The goal of the Kyoto delegates should be to slow down the rate of change to a level that our most vulnerable systems - farming, forestry, low-lying islands, water resources - can cope with, and eventually stabilise the climate.

We have only a dim idea of what is tolerable, and where the balance lies between the costs of acting now and the costs of climate damage - or coping with it - in future. But it seems certain that achieving this goal means making deep, global cuts in the next few decades in the emissions of climate- changing gases, principally carbon dioxide, which comes mainly from burning fossil fuels. Yet our consumption of these fuels is rising steadily, in line with population and economic growth, at around 2 per cent a year.

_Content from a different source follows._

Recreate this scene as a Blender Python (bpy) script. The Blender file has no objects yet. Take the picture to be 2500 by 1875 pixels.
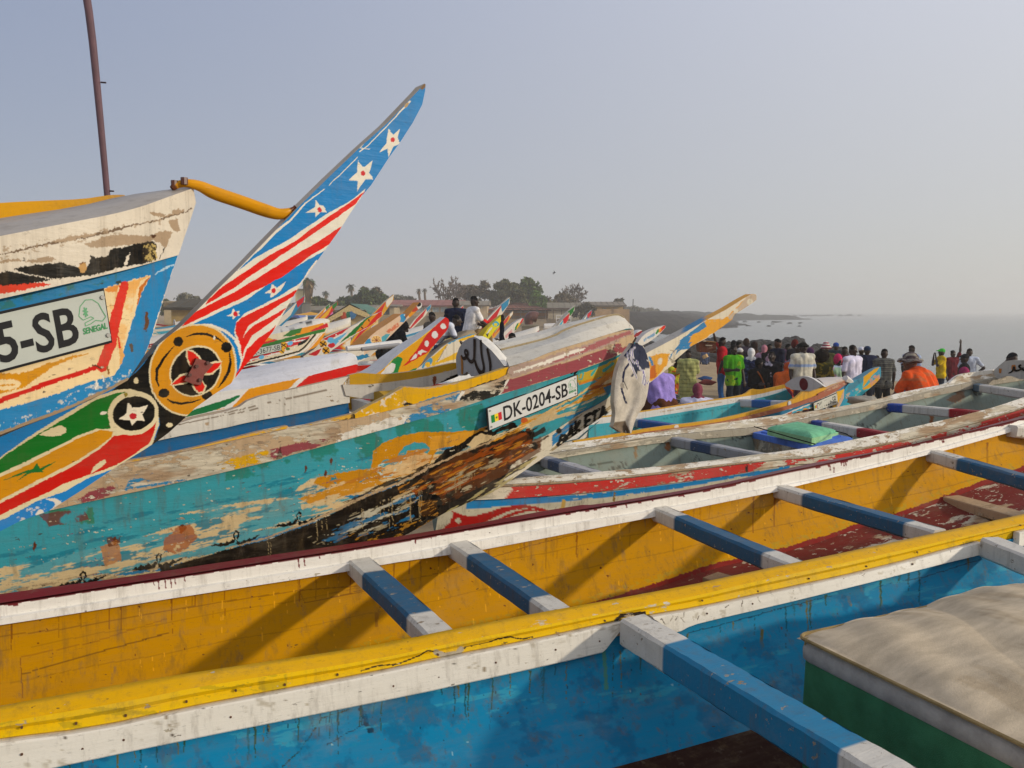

We certainly can cut fossil fuel consumption, especially in the developed world. After all, we use it extremely wastefully because it is so abundant and cheap, and there are alternatives. But making these changes is certain to be painful for governments - they will have to upset powerful industrial lobbies, raise the cost of fuel, risk the wrath of voters. They are being asked to take all this pain with no precise knowledge of what the gain is; what exactly is in it for individual nations. The information is unavailable.

That is the main reason why these negotiations are so difficult and so stalled. The European Union's solution is to say that the developed nations must lead the way with a simple, decisive action - they must all cut their emissions by 15 per cent by 2010 compared to their 1990 level. That would make a real start on tackling the threat, and it will also show the Third World - whose emissions are rising rapidly, and will soon overtake the West's - that the rich countries are serious. It is a bold, moral stance, but somewhat compromised by the fact that under this proposal some of the poorer EU countries will be allowed to raise their emissions drastically - by more than 30 per cent. Other, wealthier countries, such as Britain and Germany, will offset this by making even deeper cuts.

All the other developed countries are willing to give far less. Australia, whose economy is particularly reliant on heavy fossil fuel use, insists that it must be allowed to raise its fossil fuel emissions by 18 per cent. The US advocates stabilising annual emissions between 1990 and 2010. It also insists that big, fast-industrialising developing countries such as India and China will have to make some sort of commitment in Kyoto to restrain their fast rising emissions.

And here's another huge problem in these negotiations. The bad guys, us in the West who have caused the great bulk of climate change so far, hold nearly all the cards. It looks as though we will suffer the least as the climate changes, because our wealth and technology put us in a fairly strong position to cope with rising sea levels and changes in temperature and rainfall. Poor, densely populated nations will be far more at risk, yet they have little negotiating strength. As the climate summit opens, the Third World is divided and confused about the issue. If they refuse to discuss controlling their emissions, and there is no agreement and no controls, then they will be the biggest losers. It is extremely unfair.

We have had less than 10 years of international negotiations over climate change, and a century or more of them lies ahead. This climate diplomacy will make the protracted superpower negotiations over nuclear weapons and the endless Gatt world trade talks look quick and easy in comparison. Kyoto is just the beginning of the beginning. The most important thing of all is to make any agreement legally binding and enforceable - if there is no progress on that, the planet really is in trouble.

So the big picture peddled by the press is half right. America looks pretty ugly. But Europe's grand idea of a simple, moral gesture offers no lasting solution.